Thursday, August 29, 2013

Countdown: The Top 20 Joe R. Lansdale Works of Short Fiction--#14


[For the previous entry on the Countdown, click here.]


#14. "Bubba Ho-Tep"

Elvis is alive (he switched identities with an impersonator named Sebastian Haff, who was the one who died on the inglorious throne) but not necessarily well, suffering from a pus-filled chancre on his genitalia.  He resides in a nursing home with John F. Kennedy, who alleges that his brain--following the failed assass-ination attempt in 1963--is "in a fruit jar in the White House, hooked up to some wires and a battery" (this black man also explains his skin color as a governmental dye-job designed to keep him hidden).
Mr. Presley and Mr. President join forces to combat a "mummy in cowboy duds" that preys on the aged, sucking the souls out of the derrieres of geriatrics.
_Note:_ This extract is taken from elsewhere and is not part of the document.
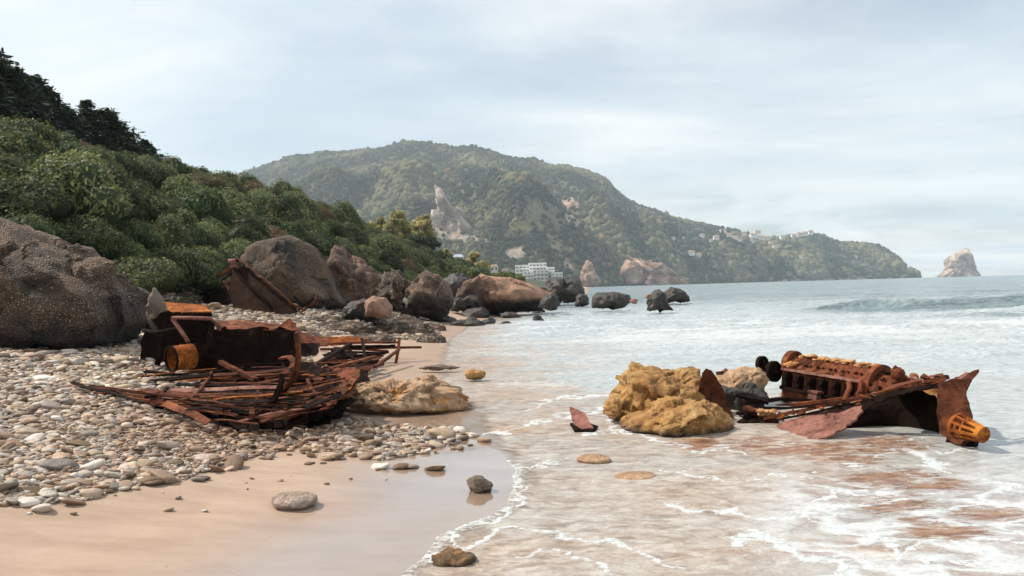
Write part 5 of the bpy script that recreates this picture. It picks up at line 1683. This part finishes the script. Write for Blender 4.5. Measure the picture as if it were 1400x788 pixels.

There's only one writer who could make such a gonzo storyline work, and that is Joe R. Lansdale.

There's an indisputable kookiness inscribed into this 1994 novelette (e.g. the hieroglyphic graffiti the mummy inks on the bathroom stall in the rest home--Egyptian insights that roughly translate as "Pharaoh gobbles donkey goober" and "Cleopatra does the dirty"),
but the narrative never devolves into mere campiness.  Viewpoint-character Elvis possesses the satiric wit typical of the Lansdale narrator, but he's also a remorseful figure given to unpleasant introspection:
As he ran the channels, he hit upon an advertisement for Elvis Presley week.  It startled him.  It wasn't the first time it had happened, but at the moment it struck him hard.  It showed clips from his movies, Clambake, Roustabout, several others.  All shit movies.  Here he was complaining about loss of pride and how life had treated him, and now he realized he'd never had any pride and much of how life had treated him had been quite good, and the bulk of the bad had been his own fault.  He wished now he'd fired his manager, Colonel Parker, about the time he got into films.  The old fart had been a fool, and he had been a bigger fool for following him.  He wished too he had treated Priscilla right.  He wished he could tell his daughter he loved her.
What also checks the silliness in Bubba Ho-Tep is the sheer creepiness of its eponymous mummy.  He sports "a face like an old jack-o-lantern gone black and to rot," and is surrounded by roiling, living shadows.  His very gait is nightmarish, simultaneously giving "the impression of shambling and gliding."  With his cursed voraciousness, this ancient antagonist is not to be taken lightly.

In opposing Bubba Ho-Tep, the protagonists transcend their own mummified existences, rediscover a sense of purpose in life.  Perhaps what makes Lansdale's narrative so endearing to readers is the author's attempt to rewrite history and change the ignominious fates of two iconic, beloved Americans.  Elvis and JFK ultimately perish while vanquishing the mummy, but they die as heroic battlers, with their souls intact and their dignity restored forevermore.